3rd July 2017

The election result was a major surprise in many quarters. On the news that the UK had a hung parliament, the FTSE100 rose whilst the pound fell back. Theresa May was left looking for political allies to form a government. An alliance was quickly proposed with Northern Ireland’s Democratic Unionist Party, meaning that she could remain in Downing Street, but what now?

It looks likely that many policies that would have been forthcoming if the government had achieved a stronger mandate may now fall by the wayside. These could include the so-called “dementia” tax proposals that were criticised during the campaign and the removal of the state pension triple lock. Further raising of the state pension age could also be put on hold, being too controversial for a government with a slender majority to tackle.

Measures that didn’t make it into the Finance Bill once the election had been called will need to be resolved.

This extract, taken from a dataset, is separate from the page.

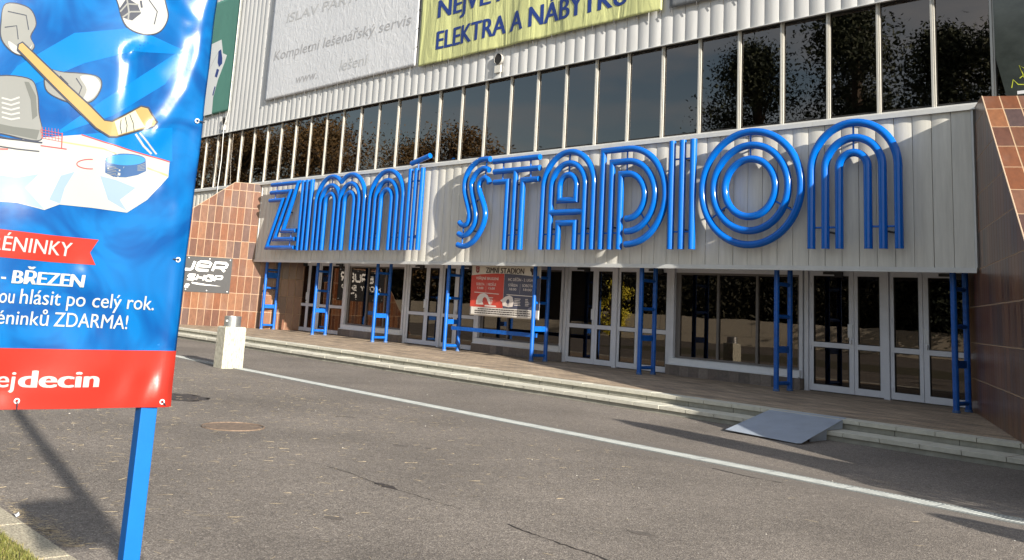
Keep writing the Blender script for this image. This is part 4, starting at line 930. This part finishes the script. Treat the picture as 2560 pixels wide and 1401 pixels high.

These include the reduction in the tax-free dividend allowance which was due to fall from £5,000 to £2,000 with effect from next April and the Money Purchase Annual Allowance for those already taking money from their pension but wanting to continue to save, which was due to reduce from £10,000 to £4,000.

Clearly, there are many problems that need urgent attention such as tackling the lack of affordable housing for young people, the continuing funding crisis in the NHS and the escalating requirement for social care provision for the elderly. However, pressing as all these issues are, the election was ostensibly called to deal with one major thorny problem, Brexit.

With both major parties supporting Brexit throughout the election, it will go ahead. The Democratic Unionist Party is understandably keen to support a ‘softer’ Brexit to secure open border arrangement with the Irish Republic.

For now, sitting tight and keeping focused on your long-term financial objectives is arguably the best strategy to adopt.